1 Kings 17:17-24 MSG Later on the woman’s son became sick. The sickness took a turn for the worse—and then he stopped breathing. The woman said to Elijah, “Why did you ever show up here in the first place—a holy man barging in, exposing my sins, and killing my son?”
Elijah said, “Hand me your son.” He then took him from her bosom, carried him up to the loft where he was staying, and laid him on his bed. Then he prayed, “O God, my God, why have you brought this terrible thing on this widow who has opened her home to me? Why have you killed her son?”
Three times he stretched himself out full-length on the boy, praying with all his might, “God, my God, put breath back into this boy’s body!” God listened to Elijah’s prayer and put breath back into his body—he was alive! Elijah picked the boy up, carried him downstairs from the loft, and gave him to his mother. “Here’s your son,” said Elijah, “alive!”
The woman said to Elijah, “I see it all now—you are a holy man. When you speak, God speaks—a true word!”

Then 3 years passed. Elijah goes back to King Ahab. King Ahab was looking for him all this time but Elijah kept disappearing. God was providing for each step Elijah took. King Ahab called Elijah a troublemaker, but Elijah said no King Ahab is the troublemaker, by not following God and by following a false god.

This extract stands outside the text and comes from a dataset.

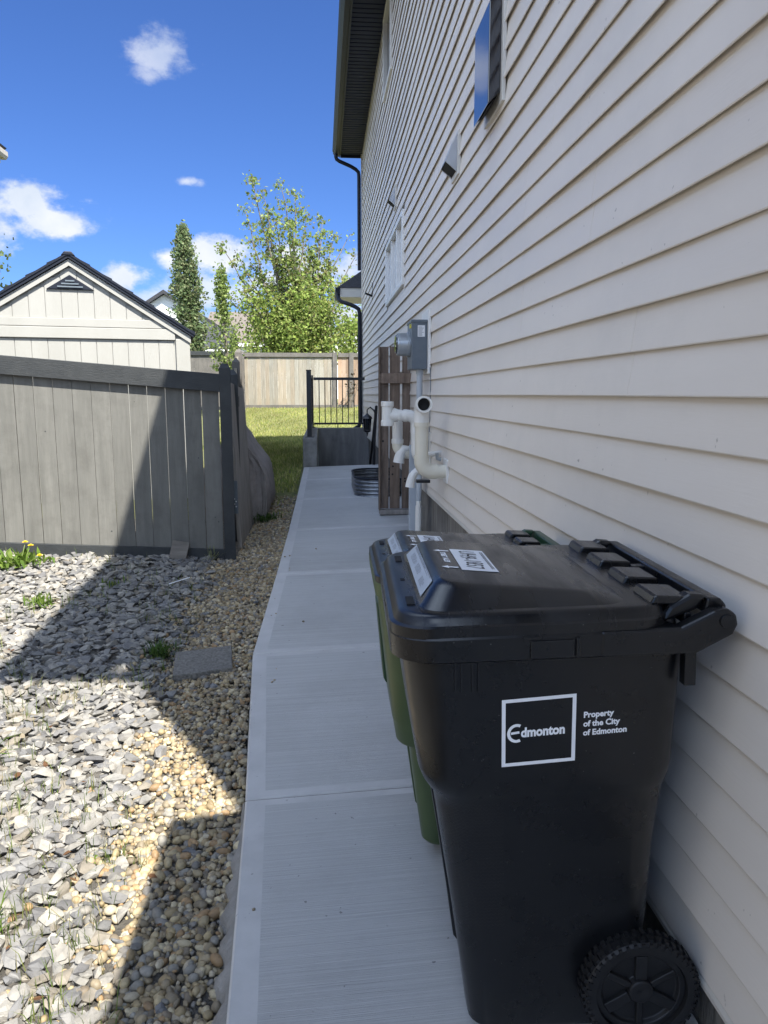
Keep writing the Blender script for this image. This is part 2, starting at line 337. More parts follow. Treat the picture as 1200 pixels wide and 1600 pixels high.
# ------------------------------------------------------------------ terrain
def lerp_tab(t, xs, ys): return float(np.interp(t, xs, ys))
JY = [-4, -2.7, -1.36, -.02, 1.32, 2.66, 4.0, 5.35, 6.7, 8.05, 9.4, 10.75]
def zl(Y): return lerp_tab(Y, [1.6, 2.66, 4.0, 5.35, 6.7, 8.05, 9.4, 10.75], [-.01, 0, .10, .22, .30, .39, .446, .477])
def zr(Y): return zl(Y)+lerp_tab(Y, [2.0, 3.0, 5], [.055, .05, .035])
def xl(Y): return lerp_tab(Y, [-4, 1.63, 2.66, 4.0, 5.35, 6.7, 8.05, 9.4, 10.75], [-.20, -.237, -.303, -.391, -.338, -.306, -.28, -.267, -.257])
D = .85
def zback(Y): return lerp_tab(Y, [8, 11, 19, 26, 40, 200], [.30, .44, .45, 1.04, 1.2, 1.2])
def zg(x, Y):
    drop = lerp_tab(Y, [1.6, 2.3, 3.0], [.12, .10, .045])
    ze = zl(Y)-drop; xe = xl(Y)
    if Y > 10.75: ze = zback(Y); 
    zs = lerp_tab(Y, [1.6, 2.7, 4, 6.2, 8, 11], [-.125, -.085, .005, .155, .29, .44]) if Y < 11 else zback(Y)
    zL = lerp_tab(Y, [1.6, 4, 6, 8, 11], [-.10, .05, .28, .32, .44]) if Y < 11 else zback(Y)
    if x >= xe: return ze-.10 if Y < 10.75 else ze
    return lerp_tab(x, [-2.5, -.76, xe], [zL, zs, ze])

def ground():
    xs = sorted(set([-150, -80, -40, -20, -12, -8, -6] + list(np.round(np.arange(-5, -.3, .18), 3)) + [-.28, -.1, .86, .9, 2, 6, 12, 20, 40, 90, 150]))
    ys = sorted(set([-60, -30, -15, -8, -4, -2] + list(np.round(np.arange(-1, 10.6, .25), 3)) + [10.77, 14.1] + list(np.round(np.arange(14.5, 30, .5), 2)) + [34, 40, 60, 100, 200]))
    for nm, sel, mt in (('ground', lambda x, y: y < 7.6, 'soil'), ('lawn', lambda x, y: y >= 7.6, 'lawn')):
        mb = MB(); idx = {}
        def vid(i, j):
            if (i, j) not in idx:
                idx[(i, j)] = len(mb.v); mb.v.append((xs[i], ys[j], zg(xs[i], ys[j])))
            return idx[(i, j)]
        for i in range(len(xs)-1):
            for j in range(len(ys)-1):
                cx, cy = (xs[i]+xs[i+1])/2, (ys[j]+ys[j+1])/2
                if -.1 < cx < .9 and 10.7 < cy < 14.15: continue
                if sel(cx, cy):
                    mb.f.append((vid(i, j), vid(i+1, j), vid(i+1, j+1), vid(i, j+1))); mb.mi.append(0)
        mb.build(nm, mt, smooth=180, kind='structure')
ground()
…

So Elijah challenged King Ahab. Elijah’s God against King Ahab's god. They set it up and Elijah mocked them. The priests of King Ahab did all they could think to do. They even cut themselves. Nothing happened.

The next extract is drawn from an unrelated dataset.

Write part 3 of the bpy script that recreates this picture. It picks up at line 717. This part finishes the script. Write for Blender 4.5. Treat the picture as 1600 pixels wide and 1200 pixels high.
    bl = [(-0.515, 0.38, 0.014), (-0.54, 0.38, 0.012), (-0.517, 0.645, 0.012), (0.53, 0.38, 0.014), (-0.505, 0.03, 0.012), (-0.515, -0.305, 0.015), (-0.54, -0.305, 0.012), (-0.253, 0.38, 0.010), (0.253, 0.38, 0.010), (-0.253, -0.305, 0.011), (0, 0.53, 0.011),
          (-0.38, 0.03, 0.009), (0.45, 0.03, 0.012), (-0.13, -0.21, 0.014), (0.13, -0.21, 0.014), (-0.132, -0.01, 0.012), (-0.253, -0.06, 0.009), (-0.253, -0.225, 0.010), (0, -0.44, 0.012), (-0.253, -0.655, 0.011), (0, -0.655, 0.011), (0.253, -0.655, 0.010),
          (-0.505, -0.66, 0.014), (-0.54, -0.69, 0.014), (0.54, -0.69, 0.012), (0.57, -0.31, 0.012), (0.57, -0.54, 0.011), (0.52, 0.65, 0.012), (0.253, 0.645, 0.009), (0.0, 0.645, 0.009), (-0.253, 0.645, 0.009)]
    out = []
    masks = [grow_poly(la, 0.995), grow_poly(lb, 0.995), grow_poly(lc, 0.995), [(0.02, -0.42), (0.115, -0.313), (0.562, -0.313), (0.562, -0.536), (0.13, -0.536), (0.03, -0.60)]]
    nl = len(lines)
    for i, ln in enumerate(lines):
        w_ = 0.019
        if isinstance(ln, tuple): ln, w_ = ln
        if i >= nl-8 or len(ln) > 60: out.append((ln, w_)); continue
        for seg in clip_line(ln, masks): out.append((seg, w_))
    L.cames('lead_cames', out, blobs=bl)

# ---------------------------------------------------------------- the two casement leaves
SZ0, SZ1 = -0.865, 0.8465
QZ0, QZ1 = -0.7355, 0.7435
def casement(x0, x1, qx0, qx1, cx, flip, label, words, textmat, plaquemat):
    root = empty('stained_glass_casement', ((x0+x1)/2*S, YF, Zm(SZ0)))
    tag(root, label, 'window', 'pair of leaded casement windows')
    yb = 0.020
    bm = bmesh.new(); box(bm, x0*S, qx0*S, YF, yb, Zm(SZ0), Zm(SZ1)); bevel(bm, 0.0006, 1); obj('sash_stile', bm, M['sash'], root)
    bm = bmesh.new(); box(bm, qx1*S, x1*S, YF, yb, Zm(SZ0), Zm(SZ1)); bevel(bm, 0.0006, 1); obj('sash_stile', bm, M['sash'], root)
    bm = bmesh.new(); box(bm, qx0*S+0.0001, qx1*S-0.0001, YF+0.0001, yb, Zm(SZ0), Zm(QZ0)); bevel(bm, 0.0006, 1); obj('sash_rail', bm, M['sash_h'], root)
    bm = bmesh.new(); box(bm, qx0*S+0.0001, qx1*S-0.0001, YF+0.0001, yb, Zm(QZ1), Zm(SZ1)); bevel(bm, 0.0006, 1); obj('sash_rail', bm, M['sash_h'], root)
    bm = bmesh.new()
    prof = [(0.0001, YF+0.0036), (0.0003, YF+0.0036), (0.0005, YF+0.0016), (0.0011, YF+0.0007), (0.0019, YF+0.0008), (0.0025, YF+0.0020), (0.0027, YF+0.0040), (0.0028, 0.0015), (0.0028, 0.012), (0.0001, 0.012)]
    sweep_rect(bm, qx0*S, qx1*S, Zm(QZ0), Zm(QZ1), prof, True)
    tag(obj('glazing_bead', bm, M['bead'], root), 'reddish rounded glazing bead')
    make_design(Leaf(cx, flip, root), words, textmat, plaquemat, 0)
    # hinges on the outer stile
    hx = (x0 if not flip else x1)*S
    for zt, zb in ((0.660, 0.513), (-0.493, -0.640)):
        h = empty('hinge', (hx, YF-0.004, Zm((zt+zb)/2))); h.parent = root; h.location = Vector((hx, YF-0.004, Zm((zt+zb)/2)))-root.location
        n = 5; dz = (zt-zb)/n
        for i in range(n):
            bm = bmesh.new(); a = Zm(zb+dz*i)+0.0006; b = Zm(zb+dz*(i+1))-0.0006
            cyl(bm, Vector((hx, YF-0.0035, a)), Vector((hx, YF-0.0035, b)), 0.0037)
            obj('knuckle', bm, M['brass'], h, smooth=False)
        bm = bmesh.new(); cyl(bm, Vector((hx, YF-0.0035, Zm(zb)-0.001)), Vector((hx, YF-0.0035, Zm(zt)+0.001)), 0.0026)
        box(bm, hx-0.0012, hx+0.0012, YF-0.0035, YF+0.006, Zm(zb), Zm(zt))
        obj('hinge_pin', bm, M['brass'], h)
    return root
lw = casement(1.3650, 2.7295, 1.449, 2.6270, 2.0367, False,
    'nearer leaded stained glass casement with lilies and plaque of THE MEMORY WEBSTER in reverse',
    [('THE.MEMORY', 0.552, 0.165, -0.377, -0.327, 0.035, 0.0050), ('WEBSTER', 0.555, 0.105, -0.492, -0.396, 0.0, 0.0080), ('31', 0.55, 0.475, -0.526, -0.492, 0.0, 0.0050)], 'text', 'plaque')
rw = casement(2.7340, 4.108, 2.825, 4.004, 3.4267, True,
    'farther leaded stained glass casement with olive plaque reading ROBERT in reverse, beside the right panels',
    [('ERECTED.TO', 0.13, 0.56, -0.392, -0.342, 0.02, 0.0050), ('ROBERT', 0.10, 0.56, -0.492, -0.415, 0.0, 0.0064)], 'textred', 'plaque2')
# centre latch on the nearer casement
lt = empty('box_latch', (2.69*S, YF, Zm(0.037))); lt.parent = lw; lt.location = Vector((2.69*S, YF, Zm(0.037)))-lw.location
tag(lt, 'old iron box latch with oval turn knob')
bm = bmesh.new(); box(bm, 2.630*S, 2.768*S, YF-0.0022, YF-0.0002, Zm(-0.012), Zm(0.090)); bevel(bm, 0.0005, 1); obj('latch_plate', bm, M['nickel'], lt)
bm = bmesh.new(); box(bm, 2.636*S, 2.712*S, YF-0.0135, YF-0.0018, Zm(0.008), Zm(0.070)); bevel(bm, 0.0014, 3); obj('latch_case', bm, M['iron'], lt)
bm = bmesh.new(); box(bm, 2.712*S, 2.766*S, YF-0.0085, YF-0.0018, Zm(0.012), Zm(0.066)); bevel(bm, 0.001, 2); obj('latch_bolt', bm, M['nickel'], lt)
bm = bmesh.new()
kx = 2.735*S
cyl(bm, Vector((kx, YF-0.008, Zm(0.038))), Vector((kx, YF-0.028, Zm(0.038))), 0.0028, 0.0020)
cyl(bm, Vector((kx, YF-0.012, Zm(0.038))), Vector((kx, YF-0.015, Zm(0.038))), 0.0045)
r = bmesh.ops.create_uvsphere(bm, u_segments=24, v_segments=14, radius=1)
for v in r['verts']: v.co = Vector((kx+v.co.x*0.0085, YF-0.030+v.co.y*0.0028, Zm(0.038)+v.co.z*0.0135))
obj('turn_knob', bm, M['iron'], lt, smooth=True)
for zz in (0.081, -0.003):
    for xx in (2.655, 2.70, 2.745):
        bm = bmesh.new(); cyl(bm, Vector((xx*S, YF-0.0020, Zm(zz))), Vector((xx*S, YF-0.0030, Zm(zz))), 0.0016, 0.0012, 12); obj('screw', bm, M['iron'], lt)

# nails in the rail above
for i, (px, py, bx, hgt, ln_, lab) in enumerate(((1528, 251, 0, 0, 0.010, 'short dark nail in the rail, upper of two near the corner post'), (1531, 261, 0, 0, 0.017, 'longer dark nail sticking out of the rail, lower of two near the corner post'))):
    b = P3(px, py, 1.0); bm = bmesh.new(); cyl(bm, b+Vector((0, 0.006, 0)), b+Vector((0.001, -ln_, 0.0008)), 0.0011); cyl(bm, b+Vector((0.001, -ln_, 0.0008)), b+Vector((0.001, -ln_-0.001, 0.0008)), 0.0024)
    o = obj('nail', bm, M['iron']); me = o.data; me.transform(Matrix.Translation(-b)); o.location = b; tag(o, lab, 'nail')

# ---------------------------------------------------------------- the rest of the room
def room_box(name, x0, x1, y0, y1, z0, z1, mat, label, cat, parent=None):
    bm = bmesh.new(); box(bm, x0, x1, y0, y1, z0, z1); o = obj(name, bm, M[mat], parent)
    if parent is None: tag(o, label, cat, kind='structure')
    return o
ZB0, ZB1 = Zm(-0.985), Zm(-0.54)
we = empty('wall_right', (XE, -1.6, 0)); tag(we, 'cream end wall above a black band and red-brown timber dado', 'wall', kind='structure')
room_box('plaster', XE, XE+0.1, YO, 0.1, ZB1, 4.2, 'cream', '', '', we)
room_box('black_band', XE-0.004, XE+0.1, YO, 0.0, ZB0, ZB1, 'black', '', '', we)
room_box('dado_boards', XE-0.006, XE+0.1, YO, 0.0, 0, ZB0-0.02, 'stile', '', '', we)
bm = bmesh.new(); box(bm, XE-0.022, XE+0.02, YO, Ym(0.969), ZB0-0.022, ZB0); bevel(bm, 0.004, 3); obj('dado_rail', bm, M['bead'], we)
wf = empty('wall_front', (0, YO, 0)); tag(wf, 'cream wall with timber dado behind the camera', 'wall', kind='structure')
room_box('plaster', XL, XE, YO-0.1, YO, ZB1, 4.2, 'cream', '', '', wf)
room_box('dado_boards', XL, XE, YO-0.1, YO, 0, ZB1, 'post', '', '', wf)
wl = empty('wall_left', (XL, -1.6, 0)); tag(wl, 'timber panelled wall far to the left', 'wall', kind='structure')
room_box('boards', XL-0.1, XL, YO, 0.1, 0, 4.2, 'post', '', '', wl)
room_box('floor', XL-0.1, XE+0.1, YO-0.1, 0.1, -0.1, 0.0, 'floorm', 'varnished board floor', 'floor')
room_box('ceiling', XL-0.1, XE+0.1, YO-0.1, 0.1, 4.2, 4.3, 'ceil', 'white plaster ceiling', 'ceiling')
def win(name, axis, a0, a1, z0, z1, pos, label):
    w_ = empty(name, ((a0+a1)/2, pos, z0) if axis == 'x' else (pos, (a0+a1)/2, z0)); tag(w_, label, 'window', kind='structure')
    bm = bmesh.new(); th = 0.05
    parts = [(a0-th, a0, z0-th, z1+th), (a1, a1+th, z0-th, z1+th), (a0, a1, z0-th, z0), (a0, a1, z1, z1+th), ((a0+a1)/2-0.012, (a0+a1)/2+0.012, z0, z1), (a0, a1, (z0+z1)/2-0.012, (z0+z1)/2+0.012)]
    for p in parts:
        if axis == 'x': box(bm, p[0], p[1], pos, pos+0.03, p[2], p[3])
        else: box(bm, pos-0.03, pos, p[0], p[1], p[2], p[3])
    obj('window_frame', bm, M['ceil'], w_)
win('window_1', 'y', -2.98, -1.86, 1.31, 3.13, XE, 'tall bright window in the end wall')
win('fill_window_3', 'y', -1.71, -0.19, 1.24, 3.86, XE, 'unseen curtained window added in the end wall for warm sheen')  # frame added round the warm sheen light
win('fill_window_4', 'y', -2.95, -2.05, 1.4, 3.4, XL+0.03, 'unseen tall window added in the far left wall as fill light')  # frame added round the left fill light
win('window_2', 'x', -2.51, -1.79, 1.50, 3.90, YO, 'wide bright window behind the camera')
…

Now it was Elijah’s turn. He rebuilt the altar. He dug a trench around it then drenched the bull altar with 12 barrels of water.

1 Kings 18:36-38 MSG When it was time for the sacrifice to be offered, Elijah the prophet came up and prayed, “O God, God of Abraham, Isaac, and Israel, make it known right now that you are God in Israel, that I am your servant, and that I’m doing what I’m doing under your orders. Answer me, God; O answer me and reveal to this people that you are God, the true God, and that you are giving these people another chance at repentance.” Immediately the fire of God fell and burned up the offering, the wood, the stones, the dirt, and even the water in the trench.

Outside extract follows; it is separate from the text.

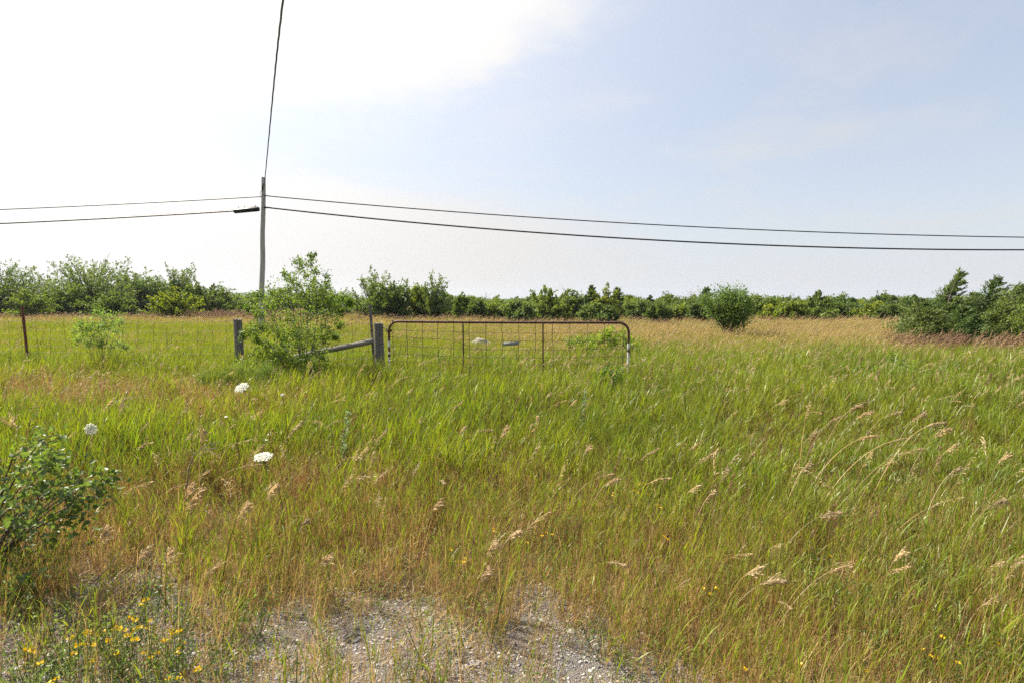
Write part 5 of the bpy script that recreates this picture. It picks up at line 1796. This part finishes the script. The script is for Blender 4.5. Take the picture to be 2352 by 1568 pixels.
# ------------------------------------------------------------------ single seed stalks that stand out
# tip px, tip py, foot px, foot distance, tip distance, spikelets, label
ST = [
 (1975, 930, 1880, 5.0, 5.0, 26, 'tan seed stalk at the left of the leaning group right of centre'),
 (1858, 925, 1845, 4.8, 4.8, 18, 'nearly upright straw stalk left of the leaning group'),
 (1932, 955, 1835, 4.6, 4.7, 16, 'thin arching stalk crossing the left stalks of the leaning group'),
 (2000, 945, 1890, 4.7, 4.8, 30, 'slender seed stalk leaning right, second of the group'),
 (2010, 1000, 1850, 4.3, 4.5, 28, 'low seed stalk with flattened head in the leaning group'),
 (2065, 945, 1950, 4.9, 5.0, 26, 'seed stalk in the middle of the leaning group'),
 (2090, 1005, 1890, 4.2, 4.4, 22, 'long arching stalk drooping over the middle of the leaning group'),
 (2120, 1030, 1930, 4.0, 4.2, 24, 'arched stalk bent low at the lower side of the leaning group'),
 (2122, 950, 2035, 4.6, 4.7, 30, 'pinkish seed stalk right of the middle of the leaning group'),
 (2165, 970, 2010, 4.3, 4.4, 38, 'full seed stalk with a heavy head swept right'),
 (2178, 985, 2075, 4.2, 4.3, 34, 'pinkish seed head at the right end of the leaning group'),
 (2210, 1142, 2010, 3.3, 3.5, 14, 'very long thin straw arching far over to the right'),
 (2198, 1078, 2125, 3.5, 3.6, 26, 'drooping pink brown head below the leaning group'),
 (2306, 1048, 2268, 3.8, 3.8, 26, 'upright pale pink seed head near the right edge'),
 (2300, 1150, 2205, 3.1, 3.15, 36, 'heavy drooping seed head near the right edge'),
 (2062, 1275, 2048, 2.8, 2.8, 22, 'bent straw seed head low on the right'),
 (1855, 1068, 1800, 3.6, 3.7, 28, 'pink brown drooping head left of the leaning group'),
 (1668, 1078, 1640, 3.7, 3.7, 18, 'small drooping head in the green grass right of the middle'),
 (1640, 1128, 1590, 3.5, 3.55, 18, 'thin nodding seed head in the green grass near the middle'),
 (1925, 1175, 1760, 3.0, 3.1, 30, 'leaning straw seed stalk over the brown grass on the right'),
 (1790, 1330, 1640, 2.45, 2.5, 30, 'arched straw stalk over the dry grass at the lower right'),
 (1950, 1300, 1780, 2.5, 2.6, 26, 'long leaning straw at the lower right'),
 (1410, 1100, 1330, 3.6, 3.7, 26, 'nodding tan head above the yellow flowers at the middle'),
 (1180, 1225, 1120, 3.0, 3.0, 26, 'drooping tan seed head left of the middle'),
 (1128, 1255, 1090, 2.8, 2.85, 34, 'thick tan seed head over the gravel edge at the middle'),
 (1110, 1320, 1075, 2.6, 2.6, 26, 'short tan seed head hanging over the gravel at the middle'),
 (1000, 1160, 960, 3.4, 3.45, 22, 'tan seed head in the brown grass left of the middle'),
 (855, 1040, 830, 4.0, 4.0, 20, 'small tan head in the green grass below the fence shrub'),
 (1060, 985, 1035, 4.6, 4.6, 22, 'tan seed head standing in the bright green grass'),
 (1160, 985, 1120, 4.5, 4.6, 34, 'bushy tan seed head in the bright green grass'),
 (1232, 960, 1225, 4.9, 4.9, 20, 'pale bell shaped seed head in the bright green grass'),
 (1350, 1028, 1320, 4.2, 4.25, 24, 'nodding seed head right of the bell shaped one'),
 (560, 1165, 480, 2.9, 3.0, 34, 'reddish straw head leaning over the brown patch on the left'),
 (625, 1120, 545, 3.1, 3.2, 32, 'long reddish seed head leaning right below the flat white flower'),
 (430, 1120, 395, 3.2, 3.2, 28, 'pale curled seed head left of the reddish leaning ones'),
 (232, 1228, 205, 2.9, 2.9, 40, 'dense pinkish seed head beside the big leaved bush'),
 (325, 1275, 260, 2.75, 2.8, 32, 'pale dry seed head over the gravel on the left'),
 (385, 1275, 350, 2.7, 2.7, 26, 'orange brown seed head over the gravel on the left'),
 (745, 1285, 700, 2.8, 2.8, 24, 'small straw seed head at the gravel edge'),
 (462, 995, 440, 3.9, 3.9, 24, 'tan seed head above the dead twig'),
 (275, 930, 255, 4.6, 4.6, 26, 'pink tinged seed head in the left green grass'),
 (2275, 1380, 2240, 2.5, 2.5, 34, 'frayed straw head at the lower right edge'),
 (700, 1195, 640, 3.1, 3.15, 20, 'thin orange straw leaning right in the brown grass'),
]
g = np.random.default_rng(123)
for (tx, ty, bx, db, dt, ns, lab) in ST:
    tip = at(tx, ty, dt)
    foot = Vector((wx(bx, db), db, 0))
    v = tip - foot
    hz_ = Vector((v.x, v.y, 0)).length
    bend = min(1.0, hz_ / max(v.z, .1))
    top_c = Vector((v.x * .42, v.y * .4, v.z * (.80 + .22 * bend)))
    P = bez((0, 0, 0), tuple(top_c), tuple(v), 16)
    red = 'red' in lab or 'orange' in lab
    a, b = stalk(P, .0030, int(ns * 1.5), g, start=.72 if ns > 20 else .66, sp_len=.030, sp_w=.006, ped=.045 if ns > 20 else .02, droop=.6, typ_stem=.64 if not red else .25, typ_head=.75, sides=4)
    e = empty('seed_stalk', foot, lab, 'grass stalk', 'seed stalks standing out of the near grass')
    obj('stem', mk('stem', a, True), M_GRASS, e)
    obj('seed_head', mk('seed_head', b), M_GRASS, e)

# dead twigs
def twig(p0, dirs, lab, r=.005):
    e = obj('dead_twig', mk('dead_twig', sum([tube(d_, np.linspace(r * f, r * f * .4, len(d_)), 5) for d_, f in dirs], []), True), plain('dead_twig_bark', (.20, .15, .12), .8), None, p0)
    tag(e, lab, 'dead twig')
q0 = at(432, 1080, 3.4)
pp_ = lambda x_, y_, d_=3.4: at(x_, y_, d_) - q0
twig(q0, [([pp_(428, 1150), pp_(432, 1080), pp_(445, 1045), pp_(470, 1022)], 1.0), ([pp_(465, 1025), pp_(490, 1018), pp_(508, 1014, 3.45)], .7), ([pp_(462, 1032), pp_(485, 1030), pp_(500, 1027, 3.3)], .6),
          ([pp_(450, 1045), pp_(440, 1036), pp_(434, 1040)], .4), ([pp_(440, 1060), pp_(455, 1058)], .4), ([pp_(480, 1020), pp_(484, 1012)], .3)], 'forked dark dead twig poking out of the left grass')
q0 = at(210, 1330, 2.8)
pp_ = lambda x_, y_, d_=2.8: at(x_, y_, d_) - q0
twig(q0, [([pp_(205, 1345), pp_(250, 1300), pp_(285, 1255), pp_(307, 1210)], .5), ([pp_(285, 1255), pp_(285, 1235), pp_(276, 1220)], .35)], 'thin pale dead twig over the gravel beside the big leaved bush')

# ------------------------------------------------------------------ haze
HAZE = True
if HAZE:
    V = np.array([(sx * 1110, yy, zz) for zz in (-2.2, 26) for sx, yy in ((-1, -545), (1, -545), (1, 1170), (-1, 1170))], float)
    hm = mk('haze', [(V, np.array([[0, 3, 2, 1], [4, 5, 6, 7], [0, 1, 5, 4], [1, 2, 6, 5], [2, 3, 7, 6], [3, 0, 4, 7]]))])
    m, k = mat_new('pale_air')
    v = k.new('ShaderNodeVolumePrincipled')
    v.inputs['Color'].default_value = (.80, .88, 1, 1)
    v.inputs['Density'].default_value = .00016
    v.inputs['Anisotropy'].default_value = .3
    oo = k.new('ShaderNodeOutputMaterial'); k.l.new(v.outputs[0], oo.inputs['Volume'])
    h = obj('haze', hm, m)
    tag(h, 'thin pale summer haze', kind='stuff')
tris = sum(sum(len(p.vertices) - 2 for p in o.data.polygons) for o in sc.objects if o.type == 'MESH')
print('TRIS', tris, 'OBJ', len(sc.objects))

This is significant because the false god Baal of King ahab is the god of rain and dew. Do you know how dry it is to have no dew? The god of fire is also Baal. This is why our God is all God. The God of everything. This is why fire came down and burned up all the water

1 Kings 18:39 MSG All the people saw it happen and fell on their faces in awed worship, exclaiming, “God is the true God! God is the true God!”

What can we take away from this story?
Elijah is confident - He actually believes that God is alive.
We need to stop acting like God is dead. God is alive and well. We can trust Him through it all. When we hear the miracles that have happened we must believe they will happen for us. He did it then and he’ll do it again.

Romans 4:20 NIV Yet he did not waver through unbelief regarding the promise of God, but was strengthened in his faith and gave glory to God,

We can make our faith stronger by giving praise and glory to God.

1 Peter 1:6-7 MSG I know how great this makes you feel, even though you have to put up with every kind of aggravation in the meantime. Pure gold put in the fire comes out of it proved pure; genuine faith put through this suffering comes out proved genuine. When Jesus wraps this all up, it’s your faith, not your gold, that God will have on display as evidence of his victory.

Romans 8:5-8 MSG Those who think they can do it on their own end up obsessed with measuring their own moral muscle but never get around to exercising it in real life. Those who trust God’s action in them find that God’s Spirit is in them—living and breathing God! Obsession with self in these matters is a dead end; attention to God leads us out into the open, into a spacious, free life. Focusing on the self is the opposite of focusing on God. Anyone completely absorbed in self ignores God, ends up thinking more about self than God. That person ignores who God is and what he is doing. And God isn’t pleased at being ignored.

We cannot have an encounter with Jesus and walk away the same. When we do that, that was just a feeling, not an encounter.

John 14:15 NIV If you love me, keep my commands.

James 5:17 NIV Elijah was a human being, even as we are. He prayed earnestly that it would not rain, and it did not rain on the land for three and a half years.

God uses ordinary people to do extraordinary things. Elijah’s superpower was radical obedience. If we just do what God tells us to do, everything will be ok. Our obedience will outdo our skills every time.

John 14:15 NIV If you love me, keep my commands.

The greatest test of our love of Jesus is our obedience to Him without knowing the answers. Praying for clarity is the worst prayer we can pray. It is selfish, because what we are praying for is all the answers so we can feel comfort before doing anything.

Do the next thing. When we obey God with the next thing we will be in the exact place He wants us to be. We don’t get to have it our way. Besides, it is better when it’s His way.

Galatians 5:22-23 MSG But what happens when we live God’s way? He brings gifts into our lives, much the same way that fruit appears in an orchard—things like affection for others, exuberance about life, serenity. We develop a willingness to stick with things, a sense of compassion in the heart, and a conviction that a basic holiness permeates things and people. We find ourselves involved in loyal commitments, not needing to force our way in life, able to marshal and direct our energies wisely.

As we keep doing the next thing God shows up, because He is faithful. God has commanded and He says this on all the things He told Elijah. He has prepared the place before we get there. God’s voice sounds like His word. It doesn’t sound like us. We need the Bible, so that we know how to hear Him.